BEGIN Data for this exercise

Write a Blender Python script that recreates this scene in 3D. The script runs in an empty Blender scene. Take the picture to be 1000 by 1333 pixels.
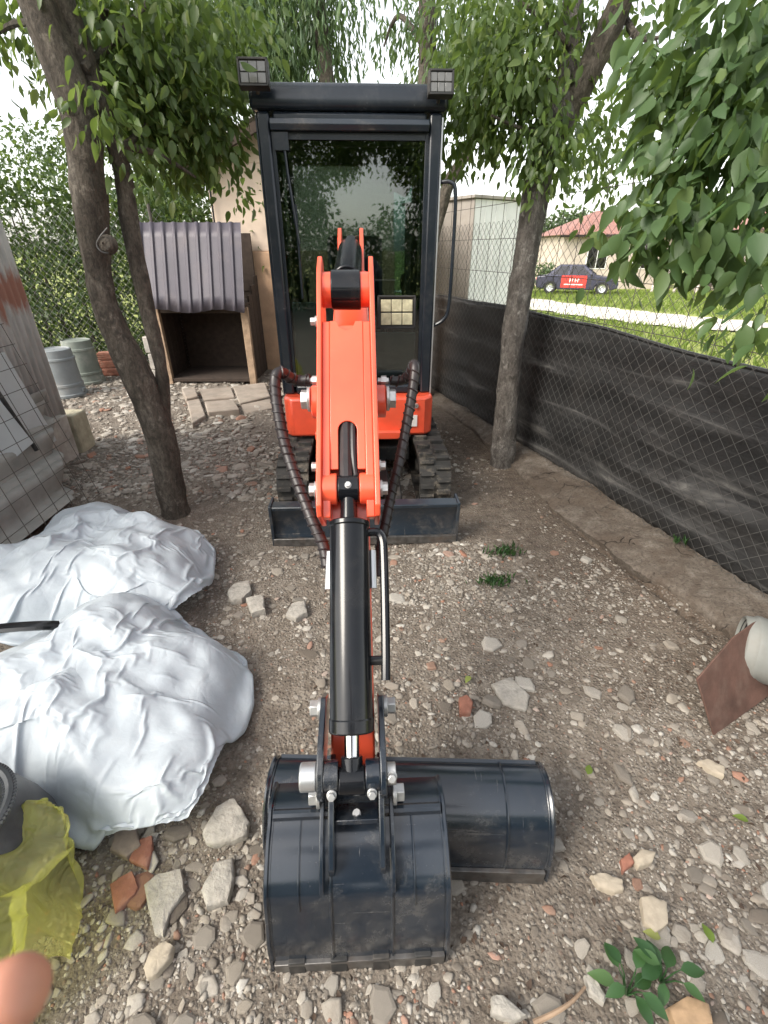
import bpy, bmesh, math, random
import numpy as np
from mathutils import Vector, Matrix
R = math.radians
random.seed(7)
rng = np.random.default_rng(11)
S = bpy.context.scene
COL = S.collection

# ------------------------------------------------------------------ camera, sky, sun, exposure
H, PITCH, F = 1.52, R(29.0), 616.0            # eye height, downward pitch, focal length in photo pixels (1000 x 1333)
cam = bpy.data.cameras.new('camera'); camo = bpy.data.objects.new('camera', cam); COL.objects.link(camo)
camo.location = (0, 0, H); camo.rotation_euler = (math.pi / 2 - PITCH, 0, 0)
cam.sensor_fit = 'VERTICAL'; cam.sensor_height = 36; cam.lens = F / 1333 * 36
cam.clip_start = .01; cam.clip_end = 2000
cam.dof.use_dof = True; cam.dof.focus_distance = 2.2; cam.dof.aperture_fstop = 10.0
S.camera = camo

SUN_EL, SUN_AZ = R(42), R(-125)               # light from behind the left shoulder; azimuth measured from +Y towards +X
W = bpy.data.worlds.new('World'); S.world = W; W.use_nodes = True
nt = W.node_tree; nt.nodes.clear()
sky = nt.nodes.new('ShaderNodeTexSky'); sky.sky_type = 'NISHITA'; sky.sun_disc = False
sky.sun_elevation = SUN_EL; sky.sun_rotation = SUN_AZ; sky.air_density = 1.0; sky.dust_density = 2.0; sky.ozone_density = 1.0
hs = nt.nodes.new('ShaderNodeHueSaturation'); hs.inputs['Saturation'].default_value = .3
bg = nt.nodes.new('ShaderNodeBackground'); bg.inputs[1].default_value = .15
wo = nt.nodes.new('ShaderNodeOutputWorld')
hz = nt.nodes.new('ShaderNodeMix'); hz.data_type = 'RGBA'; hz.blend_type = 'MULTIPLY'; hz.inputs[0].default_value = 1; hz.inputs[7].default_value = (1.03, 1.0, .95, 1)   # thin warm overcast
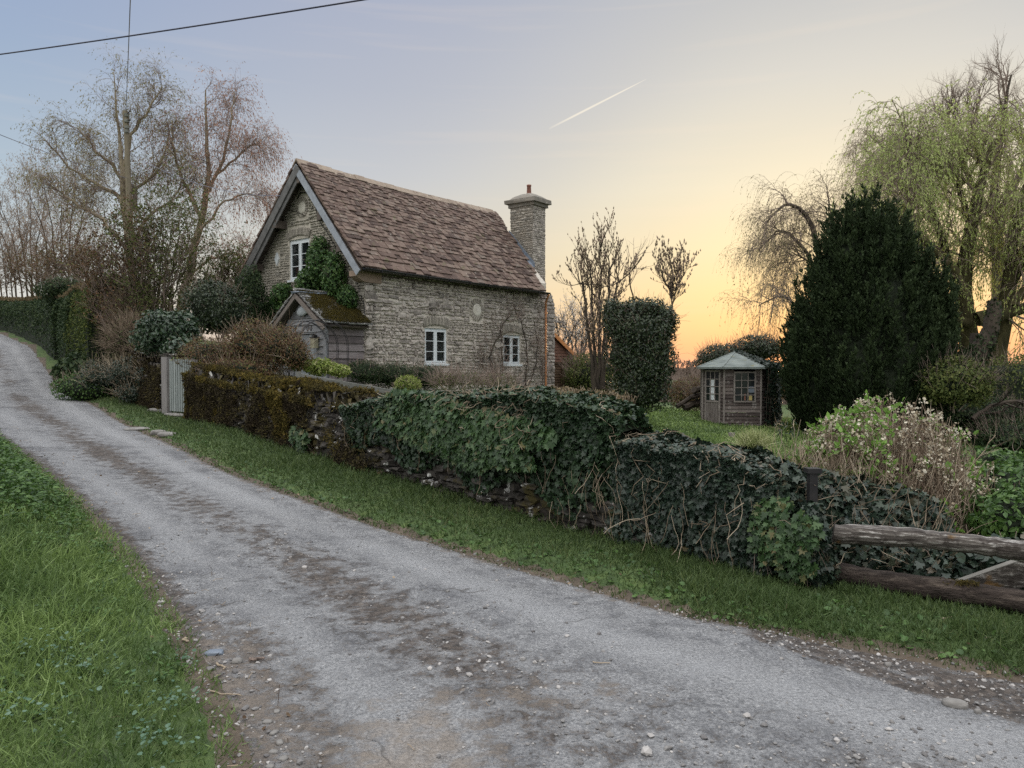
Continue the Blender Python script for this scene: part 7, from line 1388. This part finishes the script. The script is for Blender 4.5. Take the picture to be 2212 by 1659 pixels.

END Data for this exercise

_Task goal_. Without including any pictures, print all of the material exactly as given.

_Solution to the exercise_.
Write a Blender Python script that recreates this scene in 3D. The script runs in an empty Blender scene. Take the picture to be 1000 by 1333 pixels.
import bpy, bmesh, math, random
import numpy as np
from mathutils import Vector, Matrix
R = math.radians
random.seed(7)
rng = np.random.default_rng(11)
S = bpy.context.scene
COL = S.collection

# ------------------------------------------------------------------ camera, sky, sun, exposure
H, PITCH, F = 1.52, R(29.0), 616.0            # eye height, downward pitch, focal length in photo pixels (1000 x 1333)
cam = bpy.data.cameras.new('camera'); camo = bpy.data.objects.new('camera', cam); COL.objects.link(camo)
camo.location = (0, 0, H); camo.rotation_euler = (math.pi / 2 - PITCH, 0, 0)
cam.sensor_fit = 'VERTICAL'; cam.sensor_height = 36; cam.lens = F / 1333 * 36
cam.clip_start = .01; cam.clip_end = 2000
cam.dof.use_dof = True; cam.dof.focus_distance = 2.2; cam.dof.aperture_fstop = 10.0
S.camera = camo

SUN_EL, SUN_AZ = R(42), R(-125)               # light from behind the left shoulder; azimuth measured from +Y towards +X
W = bpy.data.worlds.new('World'); S.world = W; W.use_nodes = True
nt = W.node_tree; nt.nodes.clear()
sky = nt.nodes.new('ShaderNodeTexSky'); sky.sky_type = 'NISHITA'; sky.sun_disc = False
sky.sun_elevation = SUN_EL; sky.sun_rotation = SUN_AZ; sky.air_density = 1.0; sky.dust_density = 2.0; sky.ozone_density = 1.0
hs = nt.nodes.new('ShaderNodeHueSaturation'); hs.inputs['Saturation'].default_value = .3
bg = nt.nodes.new('ShaderNodeBackground'); bg.inputs[1].default_value = .15
wo = nt.nodes.new('ShaderNodeOutputWorld')
hz = nt.nodes.new('ShaderNodeMix'); hz.data_type = 'RGBA'; hz.blend_type = 'MULTIPLY'; hz.inputs[0].default_value = 1; hz.inputs[7].default_value = (1.03, 1.0, .95, 1)   # thin warm overcast
Continue the Blender Python script for this scene: part 7, from line 1388. This part finishes the script. The script is for Blender 4.5. Take the picture to be 2212 by 1659 pixels.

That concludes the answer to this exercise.